Star comment: Poisoning of animals is so cruel
Two cases of poisoning have caused heartache in separate and, on the face of it, very different, incidents in the Newport area.
You feel for farmer Bob Lane who has had 16 of his herd of Aberdeen Angus cattle die through a tragic contamination of lead into their feed. And he has had the horror of watching them die every day since April 18.
The lead gets into the nervous system of these huge beasts. They start smashing into things. They go blind. And they die.
This is his livelihood. The animals are, though, more than business to a farmer.
"I don't know whether I'll be able to continue, to be honest. It's a lifetime's work just gone.
"I've watched them being born and grow up. They all had names.
"Farming is such a cruel business. I don't know why I do it sometimes," says 66-year-old Mr Lane, of Edgmond.
He sources his animal feed from outside, and he thinks that a battery had been chopped into bits and that the lead had got into the feed.
It is a sad case in which animals have suffered and a farmer has been left heartbroken.
You do not need to be somebody who knows about farming or the countryside to appreciate just how heavy a blow it is.
It was an accident and if there is anything good to be drawn from it, it is an increased awareness of the potential dangers of old batteries and the care which must be exercised in disposing of them.
Not far away, a woman returned to her home in Newport on Sunday to find her 18 beloved Koi Carp fish, worth £2,000, floating dead in her pond. The indications are that somebody climbed in and poured some sort of detergent into the water.
Different creatures, different circumstances, but a similar story of hurt and pain.
"They were my babies. They all had names and I found them company," says devastated owner Ellen Tough.

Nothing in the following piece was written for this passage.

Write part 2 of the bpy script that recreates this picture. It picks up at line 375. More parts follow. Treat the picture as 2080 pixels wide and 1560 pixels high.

If it was indeed a deliberate act, it was a shameful act of cruelty. What sick satisfaction could anyone get by climbing into a garden to kill fish which mean so much to their owner?
Fish do not bother anybody. They are contained in their own world, they do not make a noise, and right-thinking people appreciate them for their beauty.
The culprit has achieved nothing good. The person responsible has demeaned themselves and their humanity.